Con la descripción de una jornada entera en la vida de una mujer que intenta escapar de la chatura, el tedio y el vacío de su vida rutinaria, Javier Rebollo prosigue las búsquedas formales que había iniciado en Lo que sé de Lola y genera, otra vez, reacciones contradictorias. Como extremo ejercicio de estilo, con un elaboradísimo trabajo de cámara, el reiterado empleo del fuera de campo, los largos silencios, el protagonismo de la banda sonora, la duración de los planos fijos y el detenimiento en el detalle, su obra puede entusiasmar al cinéfilo atento a las imaginativas soluciones visuales y sonoras que el madrileño aplica, por mucho que el artificio quede al descubierto y que la austeridad y el laconismo, en este caso, tiendan a confundirse a ratos con presuntuoso exhibicionismo. Pero por las mismas razones, el film también puede aburrir, impacientar e incluso irritar a aquellos espectadores que reprueban el regodeo formal y prefieren que la atención esté puesta más en lo que se quiere narrar que en las habilidades de quien lo narra.
La apuesta de Rebollo es riesgosa. Lo es traducir el estado interior de la protagonista -el hastío producto de su soledad, su gris rutina matrimonial y laboral y su insatisfacción, sumada al acúfeno que padece, un pitido continuo que le suena en el oído-, sin que ese vacío se contagie a la platea. El minucioso retrato de un día de Rosa, que ocupa la primera parte del relato, describe acabadamente su vida insulsa y sugiere en dos o tres trazos su callado descontento. Por la noche, cuando ya su marido se ha dormido, tras la cena en silencio y el rato frente al televisor, se calza una peluca, carga una maleta y parte rumbo a una estación. Busca escapar, vivir otra vida, quizá ser otra. Su aventura sonambulesca y un poco absurda (el tono mezcla ironía con cierto humor tristón) la llevará a cruzarse con otras soledades, con prostitutas, muchachones agresivos y burócratas que parecen autómatas, y a descubrir algo de vida humana en un obrero polaco con el que entabla una única relación, fugaz y levemente conmovedora.

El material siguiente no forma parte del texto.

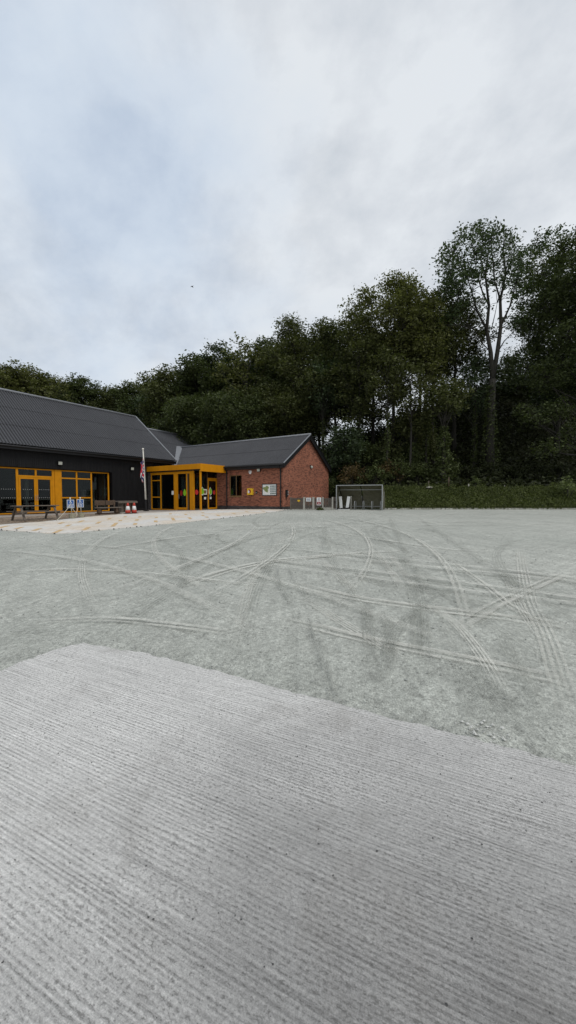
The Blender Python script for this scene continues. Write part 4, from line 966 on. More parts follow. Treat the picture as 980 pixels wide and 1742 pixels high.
for s in (.03, SL / 2, SL - .03):
    mb = MB(); pts = [Q(s, *arc(k / 12)) for k in range(13)]; pts.append(Q(s, SDp, 0)); mb.tube(pts, .032, 8); part('rib', mb, M['black'] if s < SL - .1 else M['grey_metal'], sh, smooth=True)
for k in (.42, .97): d_, z_ = arc(k); mb = MB(); mb.beam(Q(0, d_ - .03, z_), Q(SL, d_ - .03, z_), .05, .05); part('purlin', mb, M['grey_metal'], sh)
for j in range(2):
    a0 = .06 + j * SL / 2; a1 = (j + 1) * SL / 2 - .06; mb = MB(); vs = []
    for k in range(13):
        d_, z_ = arc(k / 12); vs += [Q(a0, d_ + .04, z_), Q(a1, d_ + .04, z_)]
    mb.add(vs, [(2*k, 2*k+1, 2*k+3, 2*k+2) for k in range(12)]); o = part('curved_panel', mb, M['perspex'], sh); m_ = o.modifiers.new('t', 'SOLIDIFY'); m_.thickness = .006
for s in (-.005, SL + .005):
    mb = MB(); pts = [Q(s, .05, .12), Q(s, .05, SH - .1)] + [Q(s, arc(k / 10)[0], arc(k / 10)[1] - .03) for k in range(1, 11)]; mb.prism(pts, su * .006); part('end_panel', mb, M['perspex'], sh)
    mb = MB(); mb.beam(Q(s, .06, .12), Q(s, .95, 1.45), .045, .045); part('brace', mb, M['grey_metal'], sh)
mb = MB(); mb.beam(Q(0, SDp, .02), Q(SL, SDp, .02), .06, .05); part('ground_rail', mb, M['grey_metal'], sh)
hoop_labels = ['first steel cycle hoop counted from the white leaning boards', 'second steel cycle hoop counted from the white leaning boards', 'third steel cycle hoop, right of the middle rib of the shelter', 'fourth steel cycle hoop, closest to the right end of the shelter']
hb = None
for i in range(4):
    c = Q(1.42 + i * .68, .25, -.0)
    pts = [(0, 0, 0), (0, 0, .56), (.03, 0, .65), (.10, 0, .70), (.52, 0, .70), (.59, 0, .65), (.62, 0, .56), (.62, 0, 0)]
    if hb is None:
        mb = MB(); mb.tube(pts, .03, 10); hb = mb.build('cycle_hoop', M['grey_metal'], smooth=True); o = hb
    else: o = hb.copy(); COL.objects.link(o)
    o.location = c; o.rotation_euler = (0, 0, math.atan2(sd.y, sd.x)); tag(o, hoop_labels[i], 'cycle stand', 'steel hoops under the cycle shelter')
for i, s in enumerate((1.30, 1.82)):
    o = hb.copy(); COL.objects.link(o); o.location = Q(s, 2.1, .45); o.rotation_euler = (0, 0, math.atan2(su.y, su.x)); o.scale = (.6, 1, 1)
    tag(o, ['left raised steel hoop standing behind the cycle shelter', 'right raised steel hoop standing behind the cycle shelter'][i], 'cycle stand', 'steel hoops behind the cycle shelter')
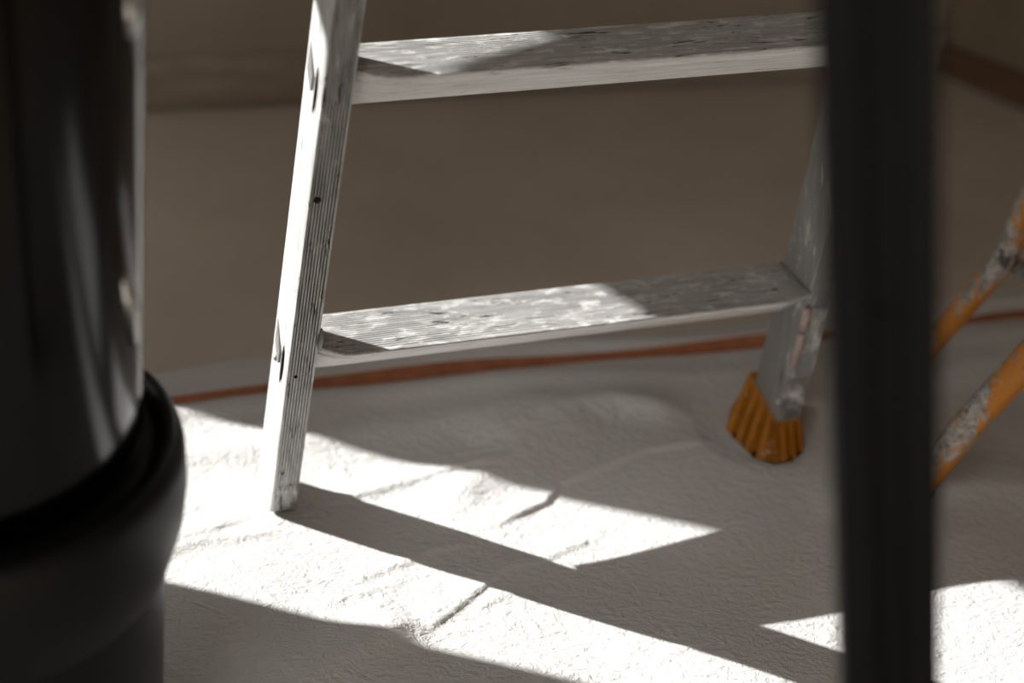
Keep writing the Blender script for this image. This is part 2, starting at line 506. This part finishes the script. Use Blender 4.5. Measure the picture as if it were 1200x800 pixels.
def tread(i):
    z = Z1 + DZ * i
    xl = LW + LS * z - .001; xr = LW + LL - LSR * z + .001
    yb = LB * z
    nr = 19
    top = []
    for k in range(nr):
        a = .0035 + (TD - .006) * k / nr; w = (TD - .006) / nr
        top += [(a, 0.0), (a + w * .55, 0.0), (a + w * .7, -.0005), (a + w * .85, -.0005)]
    prof = [(0.0, -.0016), (.0008, -.0003)] + top + [(TD - .002, 0), (TD, -.002), (TD - .001, -.030), (TD - .004, -TZ), (TY + .002, -TZ), (TY, -TZ + .0012)]
    # slanting underside seen from the camera: lower lip, broad face, narrow upper band
    def on(fr, out=0): return (TY * fr - out * .63, -.0016 + (-TZ + .0028) * fr - out * .77)
    front = [on(.95, .0), on(.93, .0012), on(.80, .0008), on(.5, .0006), on(.27, .0004), on(.25, -.001), on(.11, -.0006), on(.095, -.003), on(.035, -.003), on(.02, .0)]
    prof += front
    xs = [0, .004, .008, .012, .017, .022, .028, .034, .042]
    stations = [xl + a for a in xs] + list(np.linspace(xl + .08, xr - .06, 6)) + [xr - a for a in reversed(xs)]
    rings = []
    for x in stations:
        c = .030 * max(0, 1 - (x - xl) / .032) ** 1.6 + .006 * max(0, 1 - (xr - x) / .02) ** 1.5
        ring = []
        for (y, q) in prof:
            # near the ends the front nose is crimped back into the stile
            if q > -.004 and y < TD: yy = c + y * (TD - c) / TD
            elif y < TY: yy = y + c * max(0, 1 - max(0, -q) / TZ)
            else: yy = y
            ring.append((x, yb + yy, z + q))
        rings.append(ring)
    v, f = loft(rings)
    o = link('tread', v, f, M_ALU_X, ladder, angle=28)
    o.data.materials.append(M_FRONT)
    nf, npf = len(stations) - 1, len(prof)
    k0 = len(prof) - len(front) - 1
    for pl in o.data.polygons:                      # the slanting face towards the camera wears pale paint, lightened in colour for floor bounce
        ks = sorted({vi % npf for vi in pl.vertices})
        if len(pl.vertices) == 4 and (min(ks) >= k0 or ks[0] == 0 and ks[-1] == npf - 1): pl.material_index = 1
    # crimped tongue of the tread showing through the outer side of the left stile
    xo = LS * z
    tri = [(yb + LD * .86, .016), (yb + LD * .88, -.010), (yb + LD * .48, -.020), (yb + LD * .46, -.006)]
    v = [(xo + LS * q - .0004 - (.0016 if k in (2, 3) else .0), y + LB * q, z + q) for k, (y, q) in enumerate(tri)] + [(xo + LS * q + .002, y + LB * q, z + q) for y, q in tri]
    f = [(0, 1, 2, 3), (7, 6, 5, 4), (0, 4, 5, 1), (1, 5, 6, 2), (2, 6, 7, 3), (3, 7, 4, 0)]
    link('crimp_pocket', v, f, M_SLOT, left)
    pts = [(xo + LS * q - .0010, yb + LB * q + LD * (.27 + .9e2 * (q + .016) ** 2), z + q) for q in np.linspace(-.036, .006, 9)]
    v, f = tube(pts, [.0003, .0009, .0012, .0014, .0014, .0014, .0012, .0009, .0003], 8)
    link('crimp_slit_shade', v, f, M_DARK, left, smooth=True)  # dark strip standing in for the shade in the crimp slit
    return o
for i in range(5):
    tread(i)

# rivets and a blob of filler on the left stile
def dome(name, loc, r, axis, mat, parent, h=.5):
    prof = [(r, 0), (r * .96, r * .25 * h * 2), (r * .7, r * .7 * h * 2), (r * .3, r * .95 * h * 2), (.0001, r * h * 2)]
    v, f = lathe(prof, 14)
    rot = Vector((0, 0, 1)).rotation_difference(Vector(axis)).to_matrix()
    v = [tuple(rot @ Vector(q) + Vector(loc)) for q in v]
    return link(name, v, f, mat, parent, smooth=True)
def on_front(fx, z): return (LW * fx + LS * z, LB * z - .0002, z)
dome('rivet', on_front(.28, .357), .0032, (0, -1, 0), M_DARK, left, .3)
dome('rivet', on_front(.30, .052), .0014, (0, -1, 0), M_DARK, left, .3)
dome('rivet', on_front(.32, .169), .0018, (0, -1, 0), M_DARK, left, .3)
dome('rivet', (LS * .163 - .0003, LB * .163 + LD * .72, .163), .0030, (-1, 0, 0), M_SLOT, left, .4)
v, f = tube([(LW + LS * q + .0006, LB * q + .001, q) for q in (.196, .203, .212, .220)], [.001, .0032, .0026, .0008], 8)
link('paint_blob', v, f, M_SLOT, left, smooth=True)

# right stile: folded bracket above the tread, lock pin below it and the orange rubber shoe
XI = LW + LL
def rp(x, y, z): return (XI - LSR * z + x, y + LB * z, z)
v, f = loft([[rp(-.0035, -.001, z), rp(.001, -.001, z), rp(.001, LD + .001, z), rp(-.0035, LD + .001, z)] for z in (Z1 + .0045, Z1 + .0085)])
link('bracket_edge', v, f, M_SLOT, right)
v, f = tube([rp(-.001, -.0045, z) for z in (Z1 - .008, Z1 - .010, Z1 - .034, Z1 - .036)], [.003, .0046, .0046, .003], 12)
link('lock_pin', v, f, M_PIN, right, smooth=True)
v, f = tube([rp(-.001, -.0045, z) for z in (Z1 - .039, Z1 - .041, Z1 - .083, Z1 - .086)], [.003, .0046, .0046, .003], 12)
link('lock_pin', v, f, M_PIN, right, smooth=True)
v, f = loft([[rp(.004, -.0025, z), rp(.024, -.0025, z), rp(.024, .001, z), rp(.004, .001, z)] for z in (Z1 - .10, Z1 - .012)])
link('lock_plate', v, f, M_FRONT2, right)
dome('rivet', rp(-.0003, .006, .050), .0055, (-.6, -.8, 0), M_ALU_R, right, .5)

def shoe():
    top = [(-.0015, .064, .044), (-.0015, -.003, .028), (.0268, -.003, .0275), (.0268, .064, .043)]
    bot = [(-.041, .027, 0), (-.034, -.026, 0), (-.019, -.041, 0), (.002, -.042, 0), (.022, -.029, 0), (.047, .025, 0), (.044, .062, 0), (-.02, .064, 0)]
    # resample both outlines so they correspond: inner side, front, outer side, back
    def seg(a, b, n): return [tuple(a[k] + (b[k] - a[k]) * j / n for k in range(3)) for j in range(n)]
    T = seg(top[0], top[1], 30) + seg(top[1], top[2], 21) + seg(top[2], top[3], 12) + seg(top[3], top[0], 9)
    B = seg(bot[0], bot[1], 22) + seg(bot[1], bot[2], 8) + seg(bot[2], bot[3], 10) + seg(bot[3], bot[4], 11) + seg(bot[4], bot[5], 8) + seg(bot[5], bot[6], 4) + seg(bot[6], bot[7], 6) + seg(bot[7], bot[0], 3)
    n = len(T); assert n == len(B), (len(T), len(B))
    rings = []
    cx, cy = .008, .012
    levels = [(1.0, .80), (1.0, 1.0), (.93, 1.0), (.8, 1.0), (.62, 1.0), (.42, 1.0), (.22, 1.0), (.08, 1.0), (0, .96), (0, .8)]
    for a, sc in levels:
        ring = []
        for j in range(n):
            tx, ty, tz = T[j]; bx, by, bz = B[j]
            e = a
            x = bx + (tx - bx) * e; y = by + (ty - by) * e; z = tz * a
            g = 0.0
            if j < 30: g = max(0, math.sin(2 * PI * (j + 3.75) / 30 * 4)) ** .8
            elif j < 51: g = max(0, math.sin(2 * PI * (j - 31) / 21 * 3)) ** .6 * .8
            depth = .026 * g * max(0, min(1, (1 - a) * 5.0 - .4)) if .04 < a < .95 else 0
            dx, dy = x - cx, y - cy; L = math.hypot(dx, dy)
            if j < 30: x += depth * 1.0; z = max(z - depth * .55, .002)
            else: y += depth * .6; z = max(z - depth * .3, .002)
            x = cx + (x - cx) * sc; y = cy + (y - cy) * sc
            if a == 1.0 and sc < 1: z -= .006
            ring.append((XI + x - LSR * z * .3, y, z))
        rings.append(ring)
    v, f = loft(rings)
    o = link('rubber_foot', v, f, M_RUB, right, angle=28)
    o['label'] = 'flared ribbed orange rubber foot'
shoe()
# sleeve of the stile going down inside the shoe
v, f = loft([[rp(.002, .003, z), rp(LW - .002, .003, z), rp(LW - .002, LD - .003, z), rp(.002, LD - .003, z)] for z in (.012, .03)])
link('inner_sleeve', v, f, M_DARK, right)

# ------------------------------------------------------------------ stacked black pails, left foreground
PX, PY = -.380, .980
low = empty('pail', (PX, PY, .003)); tag(low, 'black pail with a wide rim band under another pail, left foreground', 'pail')
body = [(.001, 0), (.126, 0), (.130, .004), (.1335, .06), (.137, .12), (.1405, .175), (.1425, .20), (.142, .255), (.140, .27), (.001, .27)]
v, f = lathe(body); link('body', v, f, M_BLACKM, low, angle=40)
col = [(.1415, .195), (.147, .205), (.1565, .235), (.160, .262), (.160, .288), (.158, .298), (.154, .303), (.150, .3035), (.146, .300), (.141, .290), (.1405, .2), ]
v, f = lathe(col); link('rim_band', v, f, M_BLACKM, low, angle=50)
lid = [(.001, .285), (.1405, .285), (.1405, .292), (.138, .296), (.001, .296)]
v, f = lathe(lid); link('lid', v, f, M_BLACKM, low, angle=40)

up = empty('pail', (PX, PY, .300)); tag(up, 'tall shiny dark metal pail stacked on top of the lower pail, left foreground', 'pail')
body = [(.001, 0), (.126, 0), (.1305, .004), (.1315, .01), (.137, .10), (.1425, .20), (.148, .28), (.1535, .37), (.154, .39), (.149, .39), (.136, .20), (.130, .02), (.001, .018)]
v, f = lathe(body); link('body', v, f, M_TIN, up, angle=40)
rim = [(.154, .376), (.158, .378), (.1605, .385), (.160, .394), (.155, .398), (.150, .396), (.149, .386), (.149, .376)]
v, f = lathe(rim); link('rim_band', v, f, M_BLACKM, up, angle=50)
def on_pail(ang, z, out):
    r = .1315 + (z - .01) * .0594 + out
    return Vector((r * math.cos(ang), r * math.sin(ang), z))
# added bright slivers standing in for highlights on the side towards the ladder
for a0, z0, hh, lean in ((math.radians(-8), .128, .030, .10), (math.radians(-8), .330, .016, .0)):
    rings = []
    for z, wd, out in ((-hh, .2, .0), (-hh * .9, .8, .003), (0, 1, .005), (hh * .9, .8, .003), (hh, .2, .0)):
        c = a0 + lean * (-z / hh) * .6
        rings.append([on_pail(c - .05 * wd, z0 + z, -.002), on_pail(c - .04 * wd, z0 + z, out), on_pail(c + .04 * wd, z0 + z, out), on_pail(c + .05 * wd, z0 + z, -.002)])
    v, f = loft(rings); link('glint_plate', v, f, M_GLINT, up, smooth=True)

# ------------------------------------------------------------------ dark post, right foreground
PA = Vector((0.14090, 0.70781, 0.75373)); PB = Vector((0.27808, 0.73335, 0.0))
axis = (PA - PB).normalized()
pw = (CR - axis * CR.dot(axis)).normalized()          # face direction of the channel
pn = axis.cross(pw).normalized()
if pn.y > 0: pn = -pn                                  # towards the camera side
post = empty('metal_post', (PB.x, PB.y, 0)); tag(post, 'dark out-of-focus metal post leaning slightly, right foreground', 'post')
w2, dp, th = .0245, .022, .003
chan = [(-w2, 0), (-w2, dp), (-w2 + .016, dp), (-w2 + .016, dp - th), (-w2 + .017, dp - .009), (w2 - .017, dp - .009), (w2 - .016, dp - th), (w2 - .016, dp), (w2, dp), (w2, 0)]
L = 1.45
rings = []
for t in (.020, .4, .8, L):
    rings.append([axis * t + pw * a + pn * b for a, b in chan])
v, f = loft(rings); link('channel', v, f, M_POST, post, angle=30)
rings = []
for t, g in ((.004, .0), (.010, .004), (.045, .004), (.048, .001)):
    rings.append([axis * t + pw * (a * (w2 + g) / w2) + pn * b for a, b in ((-w2, -g), (-w2, dp + g), (w2, dp + g), (w2, -g))])
v, f = loft(rings); link('foot_cap', v, f, M_DARK, post)
for t in (.30, .62):
    c = axis * t + pn * (dp - .009)
    rot = Vector((0, 0, 1)).rotation_difference(pn).to_matrix()
    vv, ff = lathe([(.004, 0), (.004, .002), (.0022, .0035), (.0001, .0036)], 14)
    link('rivet', [tuple(rot @ Vector(q) + c) for q in vv], ff, M_POST, post, smooth=True)

# ------------------------------------------------------------------ orange tubular trestle at the right edge
TR = empty('trestle', (.62, 1.49, 0)); tag(TR, 'chipped orange tubular trestle with bent legs, at the right edge', 'trestle')
def rel(q): return Vector(q) - Vector((.62, 1.49, 0))
near = [(.393, 1.400, .014), (.402, 1.398, .032), (.411, 1.397, .050), (.437, 1.396, .107), (.470, 1.390, .174), (.512, 1.390, .262), (.560, 1.39, .42), (.60, 1.39, .60)]
topb = [(.618, 1.40, .705), (.622, 1.43, .735), (.623, 1.49, .742), (.622, 1.55, .735), (.618, 1.59, .705)]
far = [(.60, 1.60, .60), (.555, 1.592, .42), (.517, 1.583, .30), (.498, 1.578, .234), (.486, 1.571, .188), (.471, 1.575, .151), (.435, 1.587, .074), (.423, 1.593, .045), (.412, 1.596, .016)]
path = smooth_path([rel(q) for q in near + topb + far], 6)
n1 = len(path)
rad = [.0150 - .0022 * max(0, min(1, (k / n1 - .40) / .2)) for k in range(n1)]
v, f = tube(path, rad, 20); link('leg_frame', v, f, M_TRES, TR, smooth=True)
mir = [Vector((.075 - q.x, q.y, q.z)) for q in path]
v, f = tube(mir, rad, 20); link('leg_frame', v, f, M_TRES, TR, smooth=True)
v, f = tube([rel((.66, 1.42, .742)), rel((.66, 1.56, .742))], .021, 18); link('hinge_sleeve', v, f, M_ALU_R, TR, angle=40)
v, f = tube([rel((.498, 1.574, .178)), rel((.56, 1.50, .180)), rel((.56, 1.44, .185)), rel((.505, 1.39, .235))][0:2] + [rel((.57, 1.46, .19))], .008, 12)
link('brace', v, f, M_ALU_R, TR, smooth=True)
v, f = tube([rel((.585, 1.590, .53)), rel((.585, 1.392, .53))], .009, 12); link('cross_bar', v, f, M_TRES, TR, smooth=True)
for a, b in ((path[0], path[2]), (path[-1], path[-3]), (mir[0], mir[2]), (mir[-1], mir[-3])):
    d = (b - a).normalized()
    v, f = tube([a - d * .006, a - d * .004, a + d * .016, a + d * .018], [.012, .0175, .0175, .015], 18)
    link('foot_cap', v, f, M_DARK, TR, angle=40)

Rebollo hace hablar muy poco, lo indispensable, a sus personajes; prefiere que se expresen con sus cuerpos y sus acciones, y que todo lo demás lo sugieran los climas que él consigue a pura imagen y sonido. En ese sentido hay que destacar los invalorables aportes de Carmen Machi y del checo Jan Budar, los dos náufragos que se prestan algo de compañía en el deshumanizado desierto de esta Madrid nocturna y algo melancólica.